Separate collision layers best practises

Not a problem but asking about best practises for managing layers.

I used to do collision at the specific layer ( ground, roads, fence, rivers, buildings, trees ) but after watching a video on AutoMap, I think having a separate collision layers sound like a better choice and easier to troubleshoot and change especially for going behind the buildings.

What are other users suggestions or feedback on this topic ?

What are the pro and cons of having an extra layers ??

I sometimes outsource the map designs to multiple map designers so giving them a fixed collision layers could be easier for me to trace or troubleshoot collisions instead of going to layers after layers.

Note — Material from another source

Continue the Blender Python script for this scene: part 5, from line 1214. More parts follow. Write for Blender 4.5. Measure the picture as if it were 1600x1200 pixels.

Game engine is Phaser3, RPG style game…

I use a special set of tiles to represent different shapes and types of collision. My current project is a sidescroller with solid ground, one-way platforms that you can jump up through and jump down from, and slopes that you always slide down from and can’t stand on, and I use different collision tiles for these.
Here’s an example with solid and one-way collisions:

Pros:

  • There’s just one source of truth for collision, it’s always clear where collision data is coming from. As you said, this makes it easier to troubleshoot problems. My game has at most one collision layer per map, but this method is especially good for games with multiple layers of collision (e.g. top-down games with bridges you can walk under), as you can very clearly see what and where each collision layer is, and don’t need to separate your cosmetic tiles into as many layers just to accommodate auto-collision.
  • The collision is schematic, it’s very easy to see exactly where it is and its exact shape, which may differ from the cosmetic tiles.
  • You have more control over the visualisation of the collision, since they’re just tiles.
  • You can combine collision data with other gameplay data. For example, you could have “toggle collision layer” tiles that have no collision, but which the engine can use to generate zones which change which collision layer is currently being used, as you might need in a game with multiple layers of collision. You can also use Objects for this, but having it as tiles might make it more intuitive to edit and reduce the number of layers required.
  • The same cosmetic tile may have different collision in different scenarios, based on what makes sense at that particular location, you don’t have to have a 1:1 correspondence between collision tiles and cosmetic tiles. For example, the same grassy tiles in my example above may be solid ground or one-way platforms, just based on whether there are any other platforms below them. The same gently sloping cosmetic tile may be part of a larger slope and have sloping collision, or it may be used just for a small cosmetic dip in the ground while still having entirely flat collision so that the player doesn’t wiggle when they walk over it.
  • Entirely compatible with engines/importers that use Tiled’s built-in collisions since you can just assign collisions to the special collision tiles and nothing else, but also compatible with custom parsers that look for the tiles based on tile ID, so you can choose whether to define the collision data in Tiled or in-engine.
  • You don’t have to assign collision data to every tile, just to the special collision tiles. This is especially nice if you’re still adding new tiles to your tileset(s), the artist(s) don’t have to worry about adding collisions or notifying anyone about the collisions, as the level designers decide what collisions they want, where they want them.

Cons:

  • It’s one extra layer (per layer of collision) in the layer stack. I haven’t found this a problem. I keep mine above all the other Tile Layers, and hidden when it’s not relevant. It can be an issue if you have a lot of layers though, as it can be annoying to find the layer you were editing after updaying the collision layer.
  • It’s another layer you have to edit. It’s not just data attached to each cosmetic tile like the built-in collision tool. If you have a 1:1 correspondence between cosmetic tiles and collisions (see the pro above about a loose correspondence) isn’t needed, you can use Automapping to automatically place collision tiles based on the cosmetic tiles. However, while this is a little more flexible than using per-tile collisions and can be edited after, it largely undoes the advantage of not having to worry about per-tile collisions, and makes it more work to add collision to new tiles, since adding collision tile Automapping rules for new tiles is usually a bit more work than just drawing collision in the collision editor. If you keep your collision tileset simple and small, it should be no problem to edit the collision layer.
  • A consequence of the above: it’s possible to end up with de-sync between the cosmetic layers and the collision layer. Keeping the collision layer on top and visible at low opacity can help remember to edit it.

Neutral/extra notes:

  • You can use Tiled’s other tools to make editing collision easier. You can save stamps of slopes or other common collision shapes, you can Bucket Fill large solid areas, you can copy+paste chunks, and there are probably other ways that the various tools can be used for collisions, depending on your needs and preferred workflow.
  • Highlight Current Layer (default hotkey: H) makes it easy to see your collision layer even if it has similar colours to the cosmetic tiles. Combined with a lower opacity, it should make it easy to edit the collision layer to match the cosmetic layers.

Lastly, just in case you haven’t considered it: you can also use Objects for collision, instead of tiles. Instead of per-tile collision, you can just draw objects (typically Rectangles or Polygons) spanning each multi-tile collidable area and read those in as collision. Some engines, such as Unity, work with objects like this under the hood anyway. These have their own pros and cons, of course. I prefer tile collisions myself, but it’s good to know all your options.